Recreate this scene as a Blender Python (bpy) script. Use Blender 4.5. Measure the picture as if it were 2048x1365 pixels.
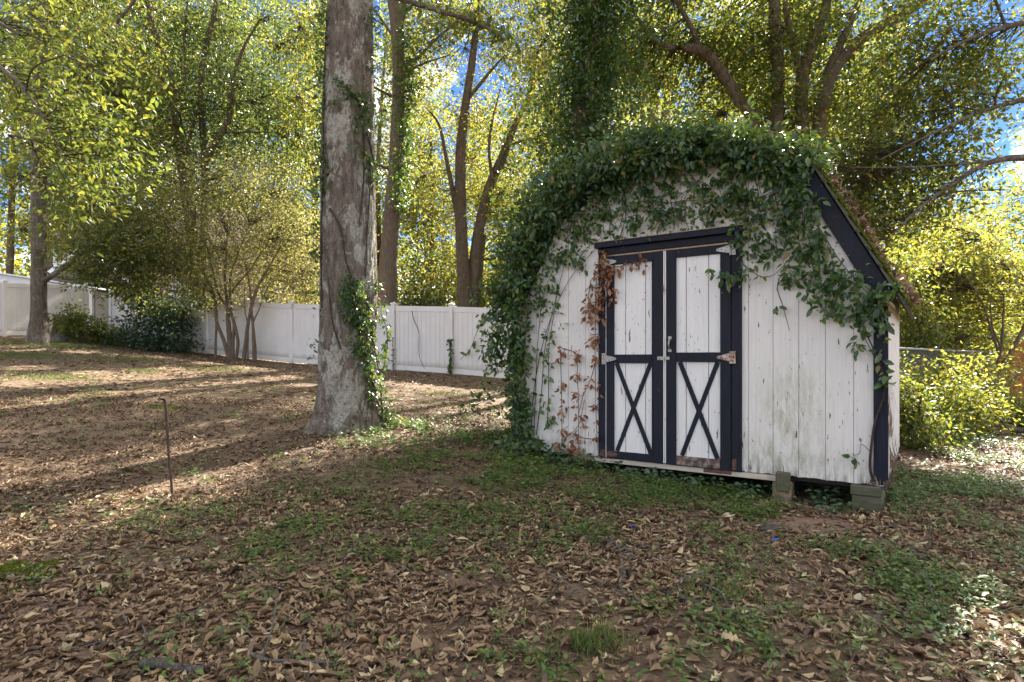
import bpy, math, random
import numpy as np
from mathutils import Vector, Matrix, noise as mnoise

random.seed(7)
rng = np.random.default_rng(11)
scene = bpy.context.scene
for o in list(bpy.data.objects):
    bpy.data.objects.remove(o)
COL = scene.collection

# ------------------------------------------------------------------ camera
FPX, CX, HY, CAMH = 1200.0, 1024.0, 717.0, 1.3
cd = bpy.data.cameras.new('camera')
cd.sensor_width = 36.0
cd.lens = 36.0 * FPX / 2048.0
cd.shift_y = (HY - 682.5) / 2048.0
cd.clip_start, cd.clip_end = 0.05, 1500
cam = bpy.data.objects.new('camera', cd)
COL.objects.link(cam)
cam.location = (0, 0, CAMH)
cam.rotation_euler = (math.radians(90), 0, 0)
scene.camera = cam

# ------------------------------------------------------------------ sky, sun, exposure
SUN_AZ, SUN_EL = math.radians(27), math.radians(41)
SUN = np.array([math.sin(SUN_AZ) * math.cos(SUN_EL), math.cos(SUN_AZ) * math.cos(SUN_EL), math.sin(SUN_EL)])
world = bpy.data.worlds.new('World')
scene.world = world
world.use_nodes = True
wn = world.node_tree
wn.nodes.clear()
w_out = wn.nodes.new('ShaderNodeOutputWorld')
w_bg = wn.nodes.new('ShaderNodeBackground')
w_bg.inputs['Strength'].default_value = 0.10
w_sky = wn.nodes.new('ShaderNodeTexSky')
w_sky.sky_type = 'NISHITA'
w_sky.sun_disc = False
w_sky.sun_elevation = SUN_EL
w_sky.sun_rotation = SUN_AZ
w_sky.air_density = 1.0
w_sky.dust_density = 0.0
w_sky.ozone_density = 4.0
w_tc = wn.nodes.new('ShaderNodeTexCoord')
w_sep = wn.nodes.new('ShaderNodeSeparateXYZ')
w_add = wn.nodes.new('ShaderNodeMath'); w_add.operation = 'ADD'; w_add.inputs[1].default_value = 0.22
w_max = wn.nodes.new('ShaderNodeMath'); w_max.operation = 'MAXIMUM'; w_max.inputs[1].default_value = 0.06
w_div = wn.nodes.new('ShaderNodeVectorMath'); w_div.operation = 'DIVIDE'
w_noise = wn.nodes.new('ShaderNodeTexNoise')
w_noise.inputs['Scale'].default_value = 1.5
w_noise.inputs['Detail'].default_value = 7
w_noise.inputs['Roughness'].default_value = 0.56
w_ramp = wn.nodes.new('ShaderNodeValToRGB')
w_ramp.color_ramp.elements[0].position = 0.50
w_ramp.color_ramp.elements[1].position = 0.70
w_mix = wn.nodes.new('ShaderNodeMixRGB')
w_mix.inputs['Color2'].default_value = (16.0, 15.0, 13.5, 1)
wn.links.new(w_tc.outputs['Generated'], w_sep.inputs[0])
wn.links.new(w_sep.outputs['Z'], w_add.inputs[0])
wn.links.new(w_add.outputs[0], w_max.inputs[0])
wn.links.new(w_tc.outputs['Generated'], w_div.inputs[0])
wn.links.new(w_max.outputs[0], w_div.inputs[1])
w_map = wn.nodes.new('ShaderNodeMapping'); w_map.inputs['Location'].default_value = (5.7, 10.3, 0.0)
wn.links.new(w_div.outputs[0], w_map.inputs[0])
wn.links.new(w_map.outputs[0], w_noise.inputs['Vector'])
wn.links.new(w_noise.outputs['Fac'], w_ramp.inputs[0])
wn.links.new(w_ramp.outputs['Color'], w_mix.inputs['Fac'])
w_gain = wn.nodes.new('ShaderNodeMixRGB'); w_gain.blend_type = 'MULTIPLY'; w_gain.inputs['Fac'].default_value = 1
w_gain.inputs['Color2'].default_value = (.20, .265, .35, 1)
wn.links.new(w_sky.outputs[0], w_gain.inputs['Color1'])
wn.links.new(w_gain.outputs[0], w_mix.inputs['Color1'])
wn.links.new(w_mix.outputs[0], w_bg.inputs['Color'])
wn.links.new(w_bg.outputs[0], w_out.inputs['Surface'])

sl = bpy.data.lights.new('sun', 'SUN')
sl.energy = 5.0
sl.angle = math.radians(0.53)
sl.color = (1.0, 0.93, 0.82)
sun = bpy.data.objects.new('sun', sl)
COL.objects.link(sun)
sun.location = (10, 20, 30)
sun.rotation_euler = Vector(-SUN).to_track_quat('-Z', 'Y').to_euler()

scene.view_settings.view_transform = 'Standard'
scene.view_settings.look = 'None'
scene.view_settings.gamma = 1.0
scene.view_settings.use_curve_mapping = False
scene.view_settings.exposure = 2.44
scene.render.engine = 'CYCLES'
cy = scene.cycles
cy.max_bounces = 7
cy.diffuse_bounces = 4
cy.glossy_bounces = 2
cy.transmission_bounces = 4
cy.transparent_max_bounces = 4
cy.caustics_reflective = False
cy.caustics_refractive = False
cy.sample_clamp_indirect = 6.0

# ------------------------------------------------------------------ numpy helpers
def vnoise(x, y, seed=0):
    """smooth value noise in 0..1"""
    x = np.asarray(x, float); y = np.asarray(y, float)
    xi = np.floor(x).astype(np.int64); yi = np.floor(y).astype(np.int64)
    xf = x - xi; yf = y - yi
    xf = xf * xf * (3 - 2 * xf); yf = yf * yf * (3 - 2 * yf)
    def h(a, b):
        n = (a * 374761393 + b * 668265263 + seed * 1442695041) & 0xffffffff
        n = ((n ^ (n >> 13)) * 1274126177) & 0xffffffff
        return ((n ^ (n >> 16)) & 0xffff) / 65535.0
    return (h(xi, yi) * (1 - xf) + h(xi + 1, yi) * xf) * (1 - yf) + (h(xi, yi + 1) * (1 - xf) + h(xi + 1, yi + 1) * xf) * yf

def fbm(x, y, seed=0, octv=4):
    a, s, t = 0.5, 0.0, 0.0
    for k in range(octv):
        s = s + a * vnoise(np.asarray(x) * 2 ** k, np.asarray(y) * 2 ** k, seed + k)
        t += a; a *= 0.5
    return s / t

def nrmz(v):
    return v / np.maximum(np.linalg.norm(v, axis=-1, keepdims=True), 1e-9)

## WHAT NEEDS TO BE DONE
Return the material line for line, from its beginning to the line that contains "from mathutils import", with the pictures left out.

## RESULT
Recreate this scene as a Blender Python (bpy) script. Use Blender 4.5. Measure the picture as if it were 2048x1365 pixels.
import bpy, math, random
import numpy as np
from mathutils import Vector, Matrix, noise as mnoise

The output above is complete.